Cependant, du coté du Club Loggia, on se croirait dans une boite de hip hop… néerlandaise. DOPE D.O.D. mettent le feu avec leurs ambiances auto-estampillées “dark hip hop”. Leurs instrus ne sont pas sans rappeler l’esprit gangsta de CYPRESS HILL. Ces derniers, écumeurs de festivals (quoique face à Miles Kane, qui squatte au meme moment La Plage une semaine après les Solidays, personne ne peut test) doivent jouer pendant 1h15 sur la Grande Scène. Dernier temps fort de cette édition, le concert du quatuor latino 90’s remet les compteurs hip hop à jour. En plus, B-Real, l’un des deux rappeurs, se sent vraiment bien. Tellement bien qu’il allume un cigarillo magique en déversant son flow avec la classe habituelle, de “Insane In The Brain” à “Throw Your Set In The Air” (“Wave it around like you just don’t care”). Les enfants des années 90 écoutent avec nostalgie les titres cultes, chauds comme la Californie, froids comme la dureté de la jungle urbaine.

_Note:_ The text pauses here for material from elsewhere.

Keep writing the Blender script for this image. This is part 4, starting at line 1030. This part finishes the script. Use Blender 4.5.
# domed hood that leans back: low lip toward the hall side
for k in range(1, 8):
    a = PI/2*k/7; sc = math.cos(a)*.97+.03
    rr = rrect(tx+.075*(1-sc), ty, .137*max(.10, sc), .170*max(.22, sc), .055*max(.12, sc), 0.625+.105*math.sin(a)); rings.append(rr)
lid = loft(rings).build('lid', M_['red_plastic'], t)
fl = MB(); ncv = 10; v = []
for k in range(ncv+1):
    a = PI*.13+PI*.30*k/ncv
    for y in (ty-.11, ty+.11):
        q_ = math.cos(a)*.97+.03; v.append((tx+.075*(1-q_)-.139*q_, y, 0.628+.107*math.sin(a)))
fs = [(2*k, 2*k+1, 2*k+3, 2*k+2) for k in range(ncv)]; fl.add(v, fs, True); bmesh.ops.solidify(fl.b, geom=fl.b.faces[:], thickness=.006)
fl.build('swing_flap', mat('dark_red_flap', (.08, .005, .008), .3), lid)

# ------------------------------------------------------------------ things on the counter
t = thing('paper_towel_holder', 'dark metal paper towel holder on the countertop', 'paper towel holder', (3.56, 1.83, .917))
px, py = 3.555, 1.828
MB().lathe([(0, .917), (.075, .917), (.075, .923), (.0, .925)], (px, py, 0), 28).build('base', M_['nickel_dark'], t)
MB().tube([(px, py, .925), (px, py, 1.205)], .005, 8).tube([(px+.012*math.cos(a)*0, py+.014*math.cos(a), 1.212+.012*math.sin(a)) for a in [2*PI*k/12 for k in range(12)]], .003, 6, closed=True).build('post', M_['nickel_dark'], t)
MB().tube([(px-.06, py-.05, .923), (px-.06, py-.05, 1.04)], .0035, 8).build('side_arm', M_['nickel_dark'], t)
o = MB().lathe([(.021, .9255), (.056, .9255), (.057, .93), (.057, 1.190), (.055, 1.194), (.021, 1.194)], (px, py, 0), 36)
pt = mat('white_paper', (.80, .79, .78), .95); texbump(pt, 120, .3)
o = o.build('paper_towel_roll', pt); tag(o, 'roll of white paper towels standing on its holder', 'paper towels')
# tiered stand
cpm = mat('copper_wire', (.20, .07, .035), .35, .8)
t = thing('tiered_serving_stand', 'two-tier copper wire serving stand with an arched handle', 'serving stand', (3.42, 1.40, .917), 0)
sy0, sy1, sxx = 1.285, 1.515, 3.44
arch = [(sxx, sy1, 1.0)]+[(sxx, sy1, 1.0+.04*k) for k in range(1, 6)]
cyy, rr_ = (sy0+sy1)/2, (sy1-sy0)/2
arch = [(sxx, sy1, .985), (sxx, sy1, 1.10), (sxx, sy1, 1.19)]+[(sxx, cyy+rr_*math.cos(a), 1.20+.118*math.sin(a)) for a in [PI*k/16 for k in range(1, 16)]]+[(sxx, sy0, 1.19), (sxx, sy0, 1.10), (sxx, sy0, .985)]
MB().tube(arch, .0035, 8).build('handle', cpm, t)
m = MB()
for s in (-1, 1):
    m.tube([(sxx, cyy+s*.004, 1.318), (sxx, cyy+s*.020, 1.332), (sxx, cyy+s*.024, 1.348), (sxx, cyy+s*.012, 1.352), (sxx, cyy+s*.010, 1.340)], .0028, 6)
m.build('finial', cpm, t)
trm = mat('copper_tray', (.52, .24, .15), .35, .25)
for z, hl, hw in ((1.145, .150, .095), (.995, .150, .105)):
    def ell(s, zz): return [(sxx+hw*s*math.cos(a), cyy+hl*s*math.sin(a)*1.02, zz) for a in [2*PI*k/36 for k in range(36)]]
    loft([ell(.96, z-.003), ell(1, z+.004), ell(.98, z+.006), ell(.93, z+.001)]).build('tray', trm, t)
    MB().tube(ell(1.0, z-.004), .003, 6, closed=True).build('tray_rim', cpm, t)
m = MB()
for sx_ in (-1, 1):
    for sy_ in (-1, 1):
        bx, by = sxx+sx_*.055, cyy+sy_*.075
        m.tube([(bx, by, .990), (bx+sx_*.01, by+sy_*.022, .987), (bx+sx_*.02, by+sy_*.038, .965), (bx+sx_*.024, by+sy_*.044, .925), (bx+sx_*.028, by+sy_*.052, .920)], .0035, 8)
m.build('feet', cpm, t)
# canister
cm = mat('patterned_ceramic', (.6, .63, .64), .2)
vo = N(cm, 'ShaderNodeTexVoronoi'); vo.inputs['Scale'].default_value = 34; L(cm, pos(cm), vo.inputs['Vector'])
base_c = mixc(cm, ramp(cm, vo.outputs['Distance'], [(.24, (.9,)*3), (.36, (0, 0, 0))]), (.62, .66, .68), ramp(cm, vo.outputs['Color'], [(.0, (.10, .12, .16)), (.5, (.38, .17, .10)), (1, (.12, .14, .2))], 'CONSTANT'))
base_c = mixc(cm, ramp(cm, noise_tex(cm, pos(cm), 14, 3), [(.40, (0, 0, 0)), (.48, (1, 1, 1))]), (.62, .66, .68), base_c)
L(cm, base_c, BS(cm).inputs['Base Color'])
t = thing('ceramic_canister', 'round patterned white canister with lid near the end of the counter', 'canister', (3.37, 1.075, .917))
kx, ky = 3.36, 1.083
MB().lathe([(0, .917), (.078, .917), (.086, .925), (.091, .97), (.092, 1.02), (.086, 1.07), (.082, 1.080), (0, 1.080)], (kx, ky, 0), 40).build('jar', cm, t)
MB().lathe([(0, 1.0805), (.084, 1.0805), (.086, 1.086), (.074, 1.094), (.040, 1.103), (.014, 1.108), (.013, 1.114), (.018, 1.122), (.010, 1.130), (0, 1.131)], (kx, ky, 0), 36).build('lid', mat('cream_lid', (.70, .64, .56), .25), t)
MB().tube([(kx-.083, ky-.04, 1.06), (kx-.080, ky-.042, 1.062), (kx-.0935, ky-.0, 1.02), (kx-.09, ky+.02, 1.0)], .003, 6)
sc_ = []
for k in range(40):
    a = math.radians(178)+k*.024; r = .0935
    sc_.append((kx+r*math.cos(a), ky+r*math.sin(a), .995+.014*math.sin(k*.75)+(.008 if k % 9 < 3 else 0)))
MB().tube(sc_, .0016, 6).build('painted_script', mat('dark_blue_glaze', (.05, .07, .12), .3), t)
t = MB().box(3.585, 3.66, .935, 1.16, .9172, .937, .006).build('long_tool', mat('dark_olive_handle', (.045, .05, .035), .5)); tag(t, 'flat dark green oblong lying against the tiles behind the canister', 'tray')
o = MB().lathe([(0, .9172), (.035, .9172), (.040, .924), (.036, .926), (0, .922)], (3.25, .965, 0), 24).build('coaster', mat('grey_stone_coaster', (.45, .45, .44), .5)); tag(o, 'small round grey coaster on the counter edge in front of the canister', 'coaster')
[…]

Pourtant, c’est la tete dans les étoiles que les festivaliers quittent le site naturel de Malsaucy. Après le set de Cypress Hill et le mix de CARBON AIRWAYS sur l’Esplanade Green Room, la COMPAGNIE TRANSE EXPRESS offre un spectacle de cloture onirique. Une fanfare joue sur la scène de la Plage, alors qu’au dessus des modules transportant des musiciens se soulèvent et se déplacent dans les airs. Plus engageante qu’un jeune vidéaste au short en jean élimé nous hélant à coups de “Allez, viens !”, cette invitation au rêve achève efficacement ces trois jours de célébration humaine et musicale.